* Begin Data block *

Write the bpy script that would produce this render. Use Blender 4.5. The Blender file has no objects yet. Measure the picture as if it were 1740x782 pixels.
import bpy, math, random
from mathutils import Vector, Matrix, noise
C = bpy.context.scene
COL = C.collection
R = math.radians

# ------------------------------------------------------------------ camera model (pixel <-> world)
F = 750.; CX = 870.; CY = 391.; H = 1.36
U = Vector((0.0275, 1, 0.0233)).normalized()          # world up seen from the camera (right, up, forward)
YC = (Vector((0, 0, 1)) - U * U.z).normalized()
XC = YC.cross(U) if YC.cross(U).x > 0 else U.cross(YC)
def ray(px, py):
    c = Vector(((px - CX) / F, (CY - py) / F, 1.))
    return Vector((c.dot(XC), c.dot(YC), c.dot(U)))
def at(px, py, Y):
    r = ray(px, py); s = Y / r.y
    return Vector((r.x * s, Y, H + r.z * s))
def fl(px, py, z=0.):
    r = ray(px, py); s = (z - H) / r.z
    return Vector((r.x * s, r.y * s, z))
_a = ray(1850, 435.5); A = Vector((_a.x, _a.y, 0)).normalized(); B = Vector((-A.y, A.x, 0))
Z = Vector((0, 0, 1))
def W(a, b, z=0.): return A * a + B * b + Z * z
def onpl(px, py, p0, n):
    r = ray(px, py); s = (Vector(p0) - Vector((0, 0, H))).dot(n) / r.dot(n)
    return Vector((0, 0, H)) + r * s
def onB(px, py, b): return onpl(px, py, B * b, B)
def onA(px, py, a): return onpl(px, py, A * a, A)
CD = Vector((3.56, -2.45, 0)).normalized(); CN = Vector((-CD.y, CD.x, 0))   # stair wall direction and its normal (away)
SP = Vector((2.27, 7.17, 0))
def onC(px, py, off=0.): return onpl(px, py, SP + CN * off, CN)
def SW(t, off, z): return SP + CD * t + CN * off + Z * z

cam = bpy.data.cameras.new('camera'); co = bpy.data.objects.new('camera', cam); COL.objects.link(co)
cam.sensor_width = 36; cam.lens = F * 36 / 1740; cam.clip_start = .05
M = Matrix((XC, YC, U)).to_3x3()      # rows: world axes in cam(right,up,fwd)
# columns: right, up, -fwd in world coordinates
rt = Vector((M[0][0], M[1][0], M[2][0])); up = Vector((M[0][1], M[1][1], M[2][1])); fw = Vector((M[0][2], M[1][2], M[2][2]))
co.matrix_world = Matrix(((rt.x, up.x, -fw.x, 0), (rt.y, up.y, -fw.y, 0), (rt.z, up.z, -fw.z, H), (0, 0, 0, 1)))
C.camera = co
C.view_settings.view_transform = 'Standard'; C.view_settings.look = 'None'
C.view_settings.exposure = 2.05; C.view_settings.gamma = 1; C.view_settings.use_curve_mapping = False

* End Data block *

Please reproduce exactly the lines above, beginning with the first and ending with the line that contains "R = math.radians", and include nothing outside that range.

● **Response to the task**:
Write the bpy script that would produce this render. Use Blender 4.5. The Blender file has no objects yet. Measure the picture as if it were 1740x782 pixels.
import bpy, math, random
from mathutils import Vector, Matrix, noise
C = bpy.context.scene
COL = C.collection
R = math.radians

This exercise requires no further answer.